Mientras estábamos en cola, me senté en una acera descansando mi espalda en la pared de un comercio. En ese momento agaché mi cabeza y mis lágrimas rodaron por mi mejilla disimuladamente al ver en las condiciones inhumanas en las que vivimos; en ese momento dí una mirada al pasado y recordé que nunca habíamos tenido necesidad de algo así.

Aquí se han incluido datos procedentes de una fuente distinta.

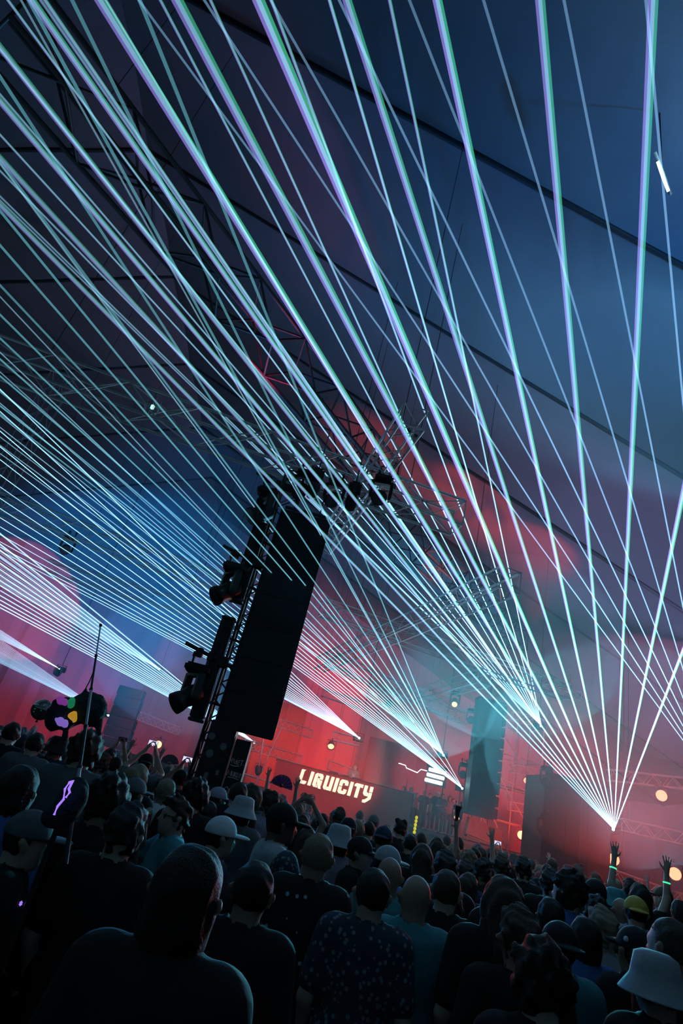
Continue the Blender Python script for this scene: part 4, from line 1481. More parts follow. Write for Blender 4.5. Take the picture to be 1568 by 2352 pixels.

El reloj marcaba las 11:00 de la noche cuando ya el cansancio se apropiaba de mi cuerpo y quería estar en mi casa; ya no me importaba llevar agua. Como caía la noche, una vecina, mi mamá y yo decidimos que debíamos marcharnos aunque hubiésemos perdido tres horas de cola; o mejor dicho: de vida. En ese instante un hombre desconocido gritó que no podíamos irnos así no más, así que pidió a quienes estaban delante de nosotros que nos permitieran llenar nuestros envases. Siempre estaré agradecida por la equidad de ese señor.
***
Muchos pensamientos se han posicionado en mi cabeza en los últimos días. Sobretodo, uno que por más de cuatro años muchos venezolanos piensan: ¿Me voy o me quedo? Así de insoportable es la situación. Juro que si en aquellos días del apagón, y de mi tragedia personal en busca de agua, hubiese aterrizado un avión delante de mí, sin pensarlo dos veces me marchaba; o mejor dicho: huía sin mirar atrás.
El viernes 15 de marzo fue el mismo plan del jueves, solo que con menos cola. El sábado el encargado de un cisterna llenó una de nuestras pipas, a regañadientes porque no quiso que le pagáramos con billetes de 20 bolívares… pero las llenó. Así han transcurrido mis días desde hace semanas: de botellón en botellón, del timbo al tambo en busca de agua en la calle. Mis vecinos migraron ese mismo sábado hasta la autopista de la Circunvalación 1 de la ciudad en busca de agua a través de otra toma ilegal que se encuentra muy cerca de una cañada; agua que puede poner en riesgo su vida de llegar a consumirlas. Casualmente ese mismo día Casanova estaba desplegando un operativo de distribución de agua potable con apenas con 20 camiones cisternas; unos 20 días atrás, él mismo había asegurado en un programa de televisión que el problema eléctrico tardaría hasta 2 años en solucionarse; es decir, el bombeo de agua potable tardaría el mismo tiempo en normalizarse.
La ineficiencia está a la luz pública; y esa luz nunca falta ni sufre de bajones. Al igual que la deficiencia, que está a la orden del día, según las autoridades, por culpa de “saboteadores” que al parecer resultan ser más inteligentes que los administradores. Pero la espalda de mi mamá de 50 años no entiende de guerra ni saboteo; solo sabe que si siguen pasando más días cargando agua se empeorará; y empeorarse en este país sale caro. Estos días nos debilitan. Sin embargo, así como la realidad es necia y se impone, la fe también. De esa manera sacio mi sed: lo único que me queda es esperar agua del cielo, porque en la tierra quienes gobiernan no tienen piedad y mucho menos clemencia.